Marc Johnson | YúYú

Presented in collaboration with the Kramlich Collection

Marc Johnson’s 2014 film, YúYú, begins with panoramic images of the iconic landscape of China’s Wulong County, a UNESCO Heritage Site, which sets the ambiance for what is to come. Its main protagonist is the Chinese beekeeper, Shé Zuŏ Bīn, performing a rite of spring to recover the environmental balance of the Yangtze Valley. Standing on a rock over the course of two hours, Shé Zuŏ Bīn enters a trance with nature by summoning millions of bees from forty hives to cover his body, which is temporarily transformed into a living sculpture.  Johnson (b. 1986, Vitry-sur-Seine, France; lives and works in Paris) is a French-Beninese artist, architect and film director who creates projects that collapse time and space by tapping into the spiritual power of ancient knowledge and the communicative capacities of current media technologies.

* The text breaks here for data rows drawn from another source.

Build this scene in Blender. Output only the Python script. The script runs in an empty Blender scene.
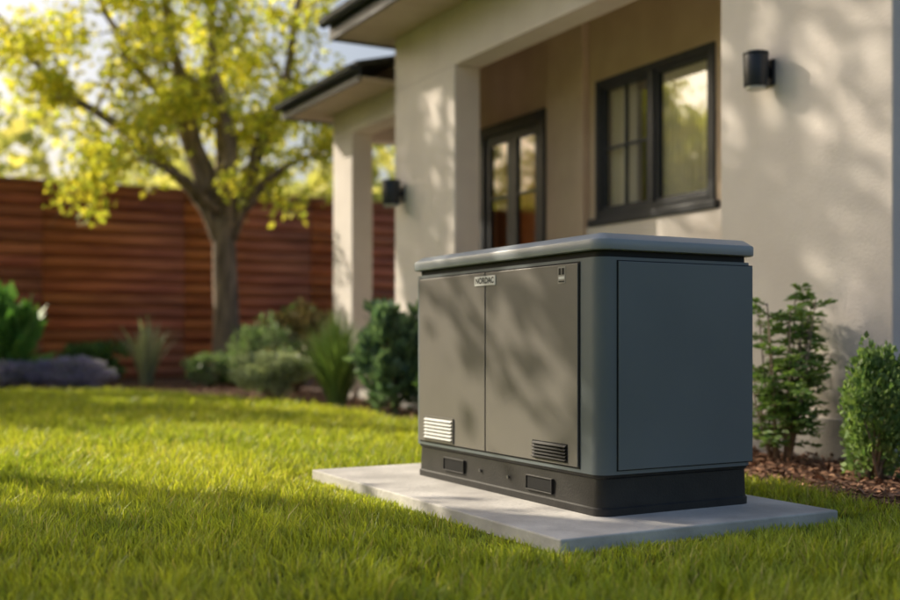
import bpy, bmesh, math, random
import numpy as np
from mathutils import Vector, Matrix
random.seed(7); R=np.random.default_rng(11)
scene=bpy.context.scene
COL=scene.collection

# ------------------------------------------------------------ helpers
def link(o,parent=None):
    COL.objects.link(o)
    if parent is not None: o.parent=parent
    return o
def empty(name):
    e=bpy.data.objects.new(name,None); e.empty_display_size=.1
    return link(e)
def np_mesh(name,co,faces_flat,starts,mat,parent=None,col=None,smooth=False):
    me=bpy.data.meshes.new(name)
    me.vertices.add(len(co)); me.vertices.foreach_set('co',np.asarray(co,dtype=np.float32).ravel())
    me.loops.add(len(faces_flat)); me.loops.foreach_set('vertex_index',np.asarray(faces_flat,dtype=np.int32))
    me.polygons.add(len(starts)); me.polygons.foreach_set('loop_start',np.asarray(starts,dtype=np.int32))
    me.update(calc_edges=True)
    if smooth: me.polygons.foreach_set('use_smooth',np.ones(len(starts),dtype=bool))
    if col is not None:
        a=me.color_attributes.new(name='Col',type='FLOAT_COLOR',domain='POINT')
        a.data.foreach_set('color',np.asarray(col,dtype=np.float32).ravel())
    me.materials.append(mat)
    return link(bpy.data.objects.new(name,me),parent)
def py_mesh(name,verts,faces,mat,parent=None,smooth=False,bevel=0,seg=2):
    me=bpy.data.meshes.new(name); me.from_pydata([tuple(v) for v in verts],[],faces); me.update()
    bm=bmesh.new(); bm.from_mesh(me); bmesh.ops.recalc_face_normals(bm,faces=bm.faces); bm.to_mesh(me); bm.free()
    if smooth:
        for p in me.polygons: p.use_smooth=True
    me.materials.append(mat)
    o=link(bpy.data.objects.new(name,me),parent)
    if bevel>0:
        m=o.modifiers.new('bevel','BEVEL'); m.width=bevel; m.segments=seg; m.limit_method='ANGLE'; m.angle_limit=math.radians(40)
    return o
def boxes(name,lst,mat,parent=None,bevel=0):
    v=[];f=[]
    for (x0,x1,y0,y1,z0,z1) in lst:
        b=len(v)
        v+=[(x0,y0,z0),(x1,y0,z0),(x1,y1,z0),(x0,y1,z0),(x0,y0,z1),(x1,y0,z1),(x1,y1,z1),(x0,y1,z1)]
        f+=[[b+i for i in q] for q in ((0,3,2,1),(4,5,6,7),(0,1,5,4),(1,2,6,5),(2,3,7,6),(3,0,4,7))]
    return py_mesh(name,v,f,mat,parent,bevel=bevel)
def rr_ring(x0,x1,y0,y1,r,z,n=7):
    out=[]
    for cx,cy,a0 in ((x1-r,y1-r,0),(x0+r,y1-r,90),(x0+r,y0+r,180),(x1-r,y0+r,270)):
        for i in range(n+1):
            a=math.radians(a0+90*i/n); out.append((cx+r*math.cos(a),cy+r*math.sin(a),z))
    return out
def loft(name,x0,x1,y0,y1,r,prof,mat,parent=None,n=7,bevel=0):
    v=[];f=[];N=4*(n+1)
    for ins,z in prof: v+=rr_ring(x0+ins,x1-ins,y0+ins,y1-ins,max(r-ins,.004),z,n)
    for k in range(len(prof)-1):
        for i in range(N):
            j=(i+1)%N; f.append([k*N+i,k*N+j,(k+1)*N+j,(k+1)*N+i])
    f.append(list(range(N))[::-1]); f.append([(len(prof)-1)*N+i for i in range(N)])
    o=py_mesh(name,v,f,mat,parent,smooth=True)
    m=o.modifiers.new('es','EDGE_SPLIT'); m.split_angle=math.radians(28)
    return o
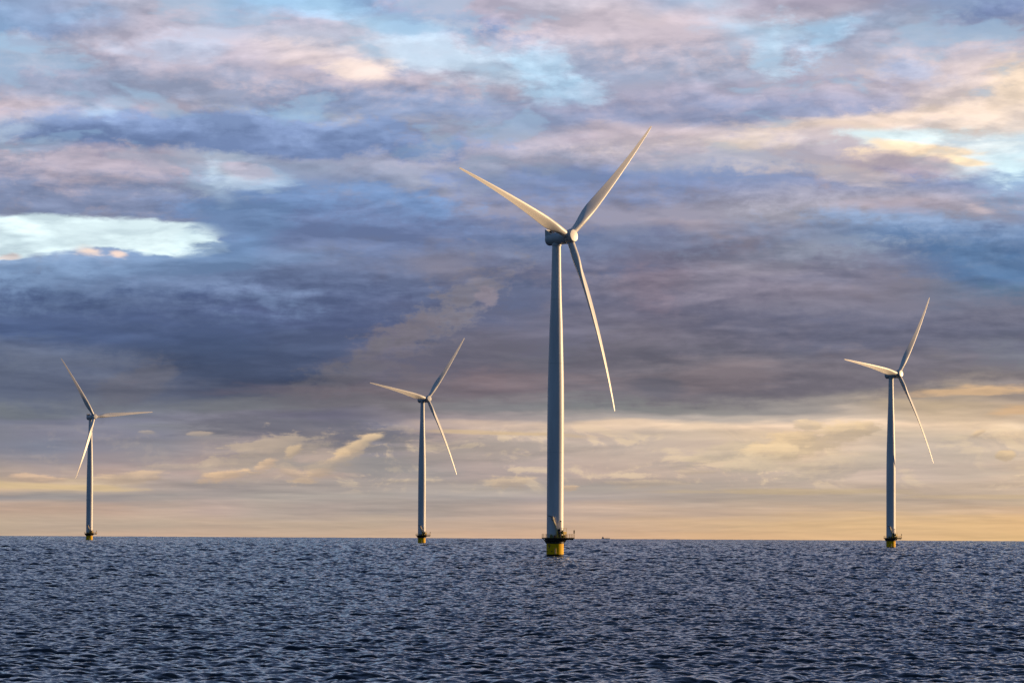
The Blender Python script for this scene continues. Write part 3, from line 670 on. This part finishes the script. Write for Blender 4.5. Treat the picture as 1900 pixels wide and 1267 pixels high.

This exhibition will be on view April 14-June 30, 2017. 



Featured Program

Marc Johnson & Aebhric Coleman in Conversation
Sunday, May 7, 2–3:30 PM

Artist Marc Johnson and Aebhric Coleman, Director of the Kramlich Collection, discuss the making of YúYú, collaborating with Chinese beekeepers, bees from an anthropological perspective and the film’s aesthetic influences, in relationship to social change and new theories on nature and culture. Introduced by guest curator Betti-Sue Hertz.